Legislation to ban taxpayer-funded lobbying passed the Texas Senate last year, but failed to advance in the Texas House. The last time a bill to ban taxpayer-funded lobbying was debated on the floor of the Texas House was in 2019, when Senate Bill 29 failed by a vote of 58-85. Some of the opposition to the bill came from rural Republicans who expressed concern that such a ban would harm the ability of their communities to have their concerns adequately heard in the legislative process.
The issues that local governments lobbied on often put them at odds with conservative leaders who sought to reduce the tax and regulatory burdens on Texans.
“Publicly funded advocates now account for roughly 1 in 6 lobbying dollars and engage consistently on issues that implicate the powers and prerogatives of local governments, often in direct opposition to legislative proposals aimed at limiting taxes, expenditures, or local regulatory authority. The evidence shows that taxpayer-funded lobbying efforts have been especially concentrated against bills dealing with property tax reform, local regulatory preemption, education finance and parental choice, and even legislation intended to restrict the practice of taxpayer-funded lobbying itself.

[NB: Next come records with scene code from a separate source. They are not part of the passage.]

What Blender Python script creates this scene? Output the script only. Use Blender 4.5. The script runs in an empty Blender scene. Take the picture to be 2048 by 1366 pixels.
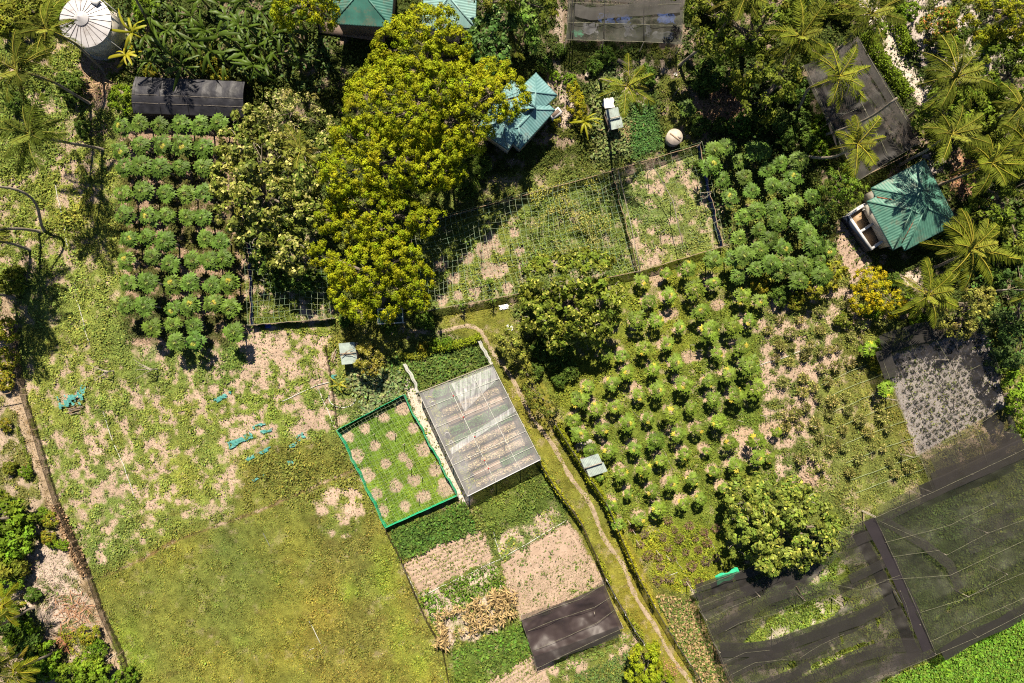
import bpy, math, random
import numpy as np
from mathutils import Vector, Matrix
# ---------------------------------------------------------------- camera, sky, sun, exposure
S = bpy.context.scene
COL = S.collection
H = 70.0                      # metres the camera hovers over the farm
MPP = 0.05                    # metres on the ground per photograph pixel
cam_d = bpy.data.cameras.new('camera'); cam = bpy.data.objects.new('camera', cam_d); COL.objects.link(cam)
cam.location = (0, 0, H); cam.rotation_euler = (0, 0, 0)
cam_d.sensor_width = 36.0; cam_d.lens = 36.0 * H / (2048 * MPP); cam_d.clip_end = 5000
S.camera = cam
ELEV, AZ = math.radians(52), math.radians(2.5)     # the sun stands at the top of the picture
world = bpy.data.worlds.new('World'); S.world = world; world.use_nodes = True
wn = world.node_tree.nodes; wl = world.node_tree.links
sky = wn.new('ShaderNodeTexSky'); sky.sky_type = 'NISHITA'; sky.sun_disc = False
sky.sun_elevation = ELEV; sky.sun_rotation = -AZ; sky.air_density = .6; sky.dust_density = .2; sky.ozone_density = .6; sky.altitude = 60
bg = wn['Background']; bg.inputs['Strength'].default_value = 0.05
wl.new(sky.outputs['Color'], bg.inputs['Color'])
sun_d = bpy.data.lights.new('sun', 'SUN'); sun_d.energy = 5.0; sun_d.angle = math.radians(0.5); sun_d.color = (1.0, 0.89, 0.72)
sun = bpy.data.objects.new('sun', sun_d); COL.objects.link(sun)
sdir = Vector((-math.sin(AZ) * math.cos(ELEV), math.cos(AZ) * math.cos(ELEV), math.sin(ELEV)))
sun.rotation_euler = sdir.to_track_quat('Z', 'Y').to_euler(); sun.location = (0, 60, 90)
S.view_settings.view_transform = 'Standard'; S.view_settings.look = 'None'
S.view_settings.exposure = 1.0; S.view_settings.gamma = 1.0
S.render.engine = 'CYCLES'; S.cycles.use_denoising = False; S.cycles.pixel_filter_type = 'BLACKMAN_HARRIS'; S.cycles.filter_width = 1.15
S.cycles.max_bounces = 6; S.cycles.diffuse_bounces = 1; S.cycles.glossy_bounces = 2
S.cycles.transmission_bounces = 3; S.cycles.transparent_max_bounces = 16
rng = np.random.default_rng(7); random.seed(7)
R = math.radians

# ---------------------------------------------------------------- helpers
def P(px, py, z=0.0):
    """the world point at height z that stands at photograph pixel px, py"""
    k = MPP * (1 - z / H)
    return Vector(((px - 1024) * k, (683 - py) * k, z))
_tab = {}
def vnoise(x, y, seed=0):
    if seed not in _tab: _tab[seed] = np.random.default_rng(seed + 1000).random((256, 256))
    t = _tab[seed]; xi = np.floor(x).astype(int); yi = np.floor(y).astype(int)
    fx = x - xi; fy = y - yi; fx = fx * fx * (3 - 2 * fx); fy = fy * fy * (3 - 2 * fy)
    a = t[xi % 256, yi % 256]; b = t[(xi + 1) % 256, yi % 256]; c = t[xi % 256, (yi + 1) % 256]; d = t[(xi + 1) % 256, (yi + 1) % 256]
    return (a * (1 - fx) + b * fx) * (1 - fy) + (c * (1 - fx) + d * fx) * fy
def fbm(x, y, scale, seed=0, octs=4):
    x = np.asarray(x, float) / scale; y = np.asarray(y, float) / scale; v = 0; a = .5; s = 0
    for o in range(octs):
        v = v + a * vnoise(x * (2 ** o) + 17.3 * o, y * (2 ** o) - 9.1 * o, seed + o); s += a; a *= .55
    return v / s
def setp(o, label=None, cat=None, group=None, kind=None):
    if label: o['label'] = label
    if cat: o['category'] = cat
    if group: o['group'] = group
    if kind: o['kind'] = kind
    return o
def thing(name, label, cat, loc, group=None):
    o = bpy.data.objects.new(name, None); COL.objects.link(o); o.location = loc; o.empty_display_size = .3
    return setp(o, label, cat, group)
def link(name, me, mat, parent=None, loc=(0, 0, 0)):
    if mat and not me.materials: me.materials.append(mat)
    o = bpy.data.objects.new(name, me); COL.objects.link(o); o.location = loc
    if parent: o.parent = parent
    return o
def dup(root, loc, rotz=0.0, scale=1.0, label=None, group=None, color=None, sc3=None):
    r = root.copy(); COL.objects.link(r); r.location = loc; r.rotation_euler = (0, 0, rotz)
    r.scale = sc3 if sc3 else (scale,) * 3
    if label: r['label'] = label
    if group: r['group'] = group
    if color: r.color = color
    for ch in root.children:
        c = ch.copy(); COL.objects.link(c); c.parent = r
        if color and ch.name.split('.')[0] in ('crown', 'leaf', 'foliage', 'frond'): c.color = color
        for g in ch.children:
            d = g.copy(); COL.objects.link(d); d.parent = c
    return r
def mesh_np(name, verts, quads=None, tris=None, cols=None, smooth=False):
    verts = np.asarray(verts, np.float32); me = bpy.data.meshes.new(name)
    nq = 0 if quads is None else len(quads); nt = 0 if tris is None else len(tris)
    me.vertices.add(len(verts)); me.vertices.foreach_set('co', verts.ravel())
    me.loops.add(nq * 4 + nt * 3); me.polygons.add(nq + nt)
    li = []; st = []
    if nq: li.append(np.asarray(quads, np.int32).ravel()); st.append(np.arange(nq) * 4)
    if nt: li.append(np.asarray(tris, np.int32).ravel()); st.append(nq * 4 + np.arange(nt) * 3)
    me.loops.foreach_set('vertex_index', np.concatenate(li)); me.polygons.foreach_set('loop_start', np.concatenate(st).astype(np.int32))
    if smooth: me.polygons.foreach_set('use_smooth', np.ones(nq + nt, bool))
    me.update(calc_edges=True)
    if cols is not None:
        ca = me.color_attributes.new('Col', 'FLOAT_COLOR', 'POINT')
        c4 = np.ones((len(verts), 4), np.float32); c4[:, :3] = cols; ca.data.foreach_set('color', c4.ravel())
    return me
class MB:
    """collects simple shapes in world space, then becomes one mesh object"""
    def __init__(s): s.v = []; s.q = []; s.t = []
    def quad(s, a, b, c, d): n = len(s.v); s.v += [tuple(a), tuple(b), tuple(c), tuple(d)]; s.q.append((n, n + 1, n + 2, n + 3)); return s
    def tri(s, a, b, c): n = len(s.v); s.v += [tuple(a), tuple(b), tuple(c)]; s.t.append((n, n + 1, n + 2)); return s
    def prism(s, base, top):
        """closed solid between two rings of equal length"""
        n = len(s.v); k = len(base); s.v += [tuple(p) for p in base] + [tuple(p) for p in top]
        for i in range(k): j = (i + 1) % k; s.q.append((n + i, n + j, n + k + j, n + k + i))
        for o, rev in ((n, True), (n + k, False)):
            for i in range(1, k - 1):
                t = (o, o + i, o + i + 1); s.t.append(t[::-1] if rev else t)
        return s
    def box(s, c, size, rot=0.0):
        cx, cy, cz = c; dx, dy, dz = [q / 2 for q in size]; ca, sa = math.cos(rot), math.sin(rot)
        f = lambda x, y, z: (cx + x * ca - y * sa, cy + x * sa + y * ca, cz + z)
        return s.prism([f(-dx, -dy, -dz), f(dx, -dy, -dz), f(dx, dy, -dz), f(-dx, dy, -dz)], [f(-dx, -dy, dz), f(dx, -dy, dz), f(dx, dy, dz), f(-dx, dy, dz)])
    def beam(s, a, b, w, h=None):
        h = h or w; a = Vector(a); b = Vector(b); d = (b - a).normalized()
        u = d.cross(Vector((0, 0, 1))); u = u.normalized() if u.length > .05 else Vector((1, 0, 0)); v = u.cross(d).normalized()
        r = [(-w / 2, -h / 2), (w / 2, -h / 2), (w / 2, h / 2), (-w / 2, h / 2)]
        return s.prism([a + u * x + v * y for x, y in r], [b + u * x + v * y for x, y in r])
    def tube(s, pts, rad, n=6):
        pts = [Vector(p) for p in pts]; base = len(s.v)
        if not hasattr(rad, '__len__'): rad = [rad] * len(pts)
        for i, p in enumerate(pts):
            d = (pts[min(i + 1, len(pts) - 1)] - pts[max(i - 1, 0)]).normalized()
            u = d.cross(Vector((0.05, 0.9, 0.43))).normalized(); v = d.cross(u)
            for k in range(n): a = 2 * math.pi * k / n; s.v.append(tuple(p + (u * math.cos(a) + v * math.sin(a)) * rad[i]))
        for i in range(len(pts) - 1):
            for k in range(n):
                a = base + i * n + k; b = base + i * n + (k + 1) % n; s.q.append((a, b, b + n, a + n))
        for o in (base, base + (len(pts) - 1) * n):
            for k in range(1, n - 1): s.t.append((o, o + k, o + k + 1))
        return s
    def patch(s, f, nu, nv, keep=None):
        """grid from a function of u, v in 0..1"""
        n = len(s.v)
        for j in range(nv + 1):
            for i in range(nu + 1): s.v.append(tuple(f(i / nu, j / nv)))
        for j in range(nv):
            for i in range(nu):
                if keep and not keep((i + .5) / nu, (j + .5) / nv): continue
                a = n + j * (nu + 1) + i; s.q.append((a, a + 1, a + nu + 2, a + nu + 1))
        return s
    def build(s, name, mat, parent=None, smooth=False, loc=None):
        v = np.array(s.v, float)
        if parent is not None: org = np.array(parent.matrix_basis.translation if parent.parent is None else parent.parent.location + parent.location)
        elif loc is not None: org = np.array(loc)
        else: org = np.array([(v[:, 0].min() + v[:, 0].max()) / 2, (v[:, 1].min() + v[:, 1].max()) / 2, v[:, 2].min()])
        me = mesh_np(name, v - org, s.q or None, s.t or None, smooth=smooth)
        return link(name, me, mat, parent, (0, 0, 0) if parent is not None else org)
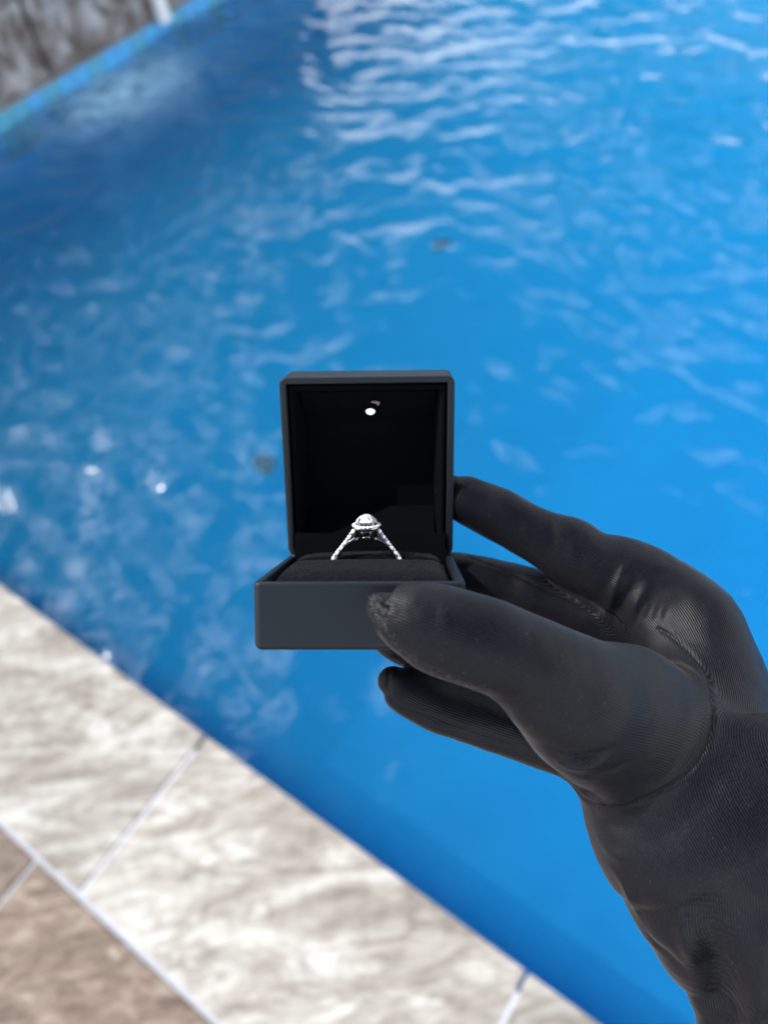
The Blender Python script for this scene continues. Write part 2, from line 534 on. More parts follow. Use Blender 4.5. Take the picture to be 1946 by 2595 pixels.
# leaves afloat
mat_dead, *_ = material('dead_leaf', (.03, .03, .028), .9, **{'Specular IOR Level': .1})
def floating(name, x, y, size, rot, label, shape=0):
    q = M @ Vector(((x - CX) / F_PX, -(y - CY) / F_PX, -1)); t = (WATER_Z - .16 - H_CAM) / q.z
    p = q * t + Vector((0, 0, H_CAM))
    bm = bmesh.new()
    N = 7
    up, lo = [], []
    for i in range(N + 1):
        s = i / N
        w = size * .33 * math.sin(math.pi * s) ** .8 + .0006
        zc = .004 * math.sin(math.pi * s) * (1 if shape else -.5)
        cy = size * .12 * math.sin(s * 3)
        for sgn, lst in ((1, up), (-1, lo)):
            lst.append(bm.verts.new(((s - .5) * size, cy + sgn * w, zc + .004)))
        
    mid = [bm.verts.new(((i / N - .5) * size, size * .12 * math.sin(i / N * 3), .001)) for i in range(N + 1)]
    for i in range(N):
        bm.faces.new((up[i], up[i + 1], mid[i + 1], mid[i])); bm.faces.new((mid[i], mid[i + 1], lo[i + 1], lo[i]))
    ret = bmesh.ops.extrude_face_region(bm, geom=bm.faces[:])
    for e in ret['geom']:
        if isinstance(e, bmesh.types.BMVert): e.co.z += .0006
    o = bm_obj(name, bm, mat_dead, smooth=True)
    o.matrix_world = Matrix.Translation(p) @ Matrix.Rotation(rot, 4, 'Z')
    return tag(o, label, 'leaf', 'dead leaves in the pool water')
floating('sunken_leaf', 665, 1180, .085, -1.1, 'dark dead leaf sunk in the water beside the open ring box lid')
floating('sunken_leaf', 1122, 625, .08, .6, 'curled dark leaf sunk in the open water above the ring box', 1)

#@@FOREGROUND
# ------------------------------------------------------------------ foreground materials
def add_grain(m, scale, amount, dist=.0002, strength=.4):
    n, l = m.node_tree.nodes, m.node_tree.links
    b = n['Principled BSDF']
    g = n.new('ShaderNodeTexCoord')
    nz = nnode(n, 'ShaderNodeTexNoise', Scale=scale, Detail=3.0, Roughness=.6)
    l.new(g.outputs['Object'], nz.inputs['Vector'])
    c = tuple(b.inputs['Base Color'].default_value)[:3]
    r = ramp(n, [(.3, tuple(x * (1 - amount) for x in c)), (.7, tuple(x * (1 + amount) for x in c))])
    l.new(nz.outputs['Fac'], r.inputs['Fac']); l.new(r.outputs['Color'], b.inputs['Base Color'])
    bp = nnode(n, 'ShaderNodeBump', Strength=strength, Distance=dist)
    l.new(nz.outputs['Fac'], bp.inputs['Height']); l.new(bp.outputs['Normal'], b.inputs['Normal'])

mat_shell, *_ = material('soft_touch_grey', (.0070, .0105, .0150), .5, **{'Specular IOR Level': .22})
add_grain(mat_shell, 900, .06, .00002, .12)
mat_suede, *_ = material('black_suede', (.0042, .0045, .0065), .95)
mat_suede.node_tree.nodes['Principled BSDF'].inputs['Sheen Weight'].default_value = .02
mat_suede.node_tree.nodes['Principled BSDF'].inputs['Sheen Roughness'].default_value = .4
mat_suede.node_tree.nodes['Principled BSDF'].inputs['Specular IOR Level'].default_value = .03
add_grain(mat_suede, 1250, .95, .0004, 1.0)
mat_lining, *_ = material('black_velvet_lining', (.0018, .0022, .0035), .9)
mat_lining.node_tree.nodes['Principled BSDF'].inputs['Specular IOR Level'].default_value = .05
add_grain(mat_lining, 1500, .5, .0002, .6)
mat_gold, *_ = material('white_gold', (.36, .34, .335), .18, 1.0)
mat_gem, n, l, b = material('cut_diamond', (.80, .84, .88), .12)
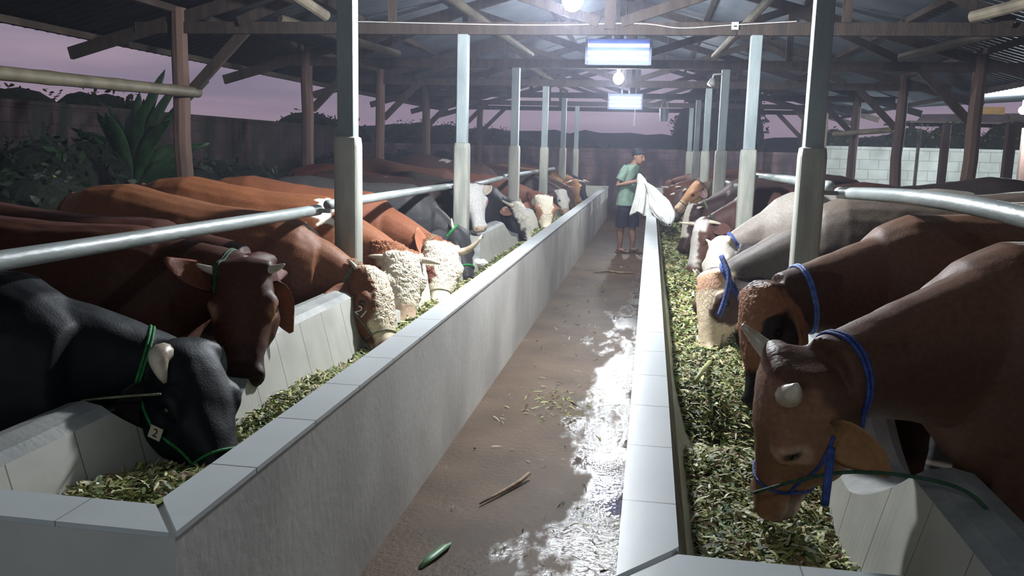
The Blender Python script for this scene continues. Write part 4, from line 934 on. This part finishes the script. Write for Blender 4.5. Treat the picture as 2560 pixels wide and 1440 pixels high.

In these respects, the empirical patterns align closely with critiques raised by opponents of the practice: government entities have utilized tax dollars to protect and expand their own authority, frequently at odds with policies championed as taxpayer interests,” the report concluded.
Governor Greg Abbott has previously expressed support for a ban on taxpayer-funded lobbying, having placed it on the call for the second special legislative session last year.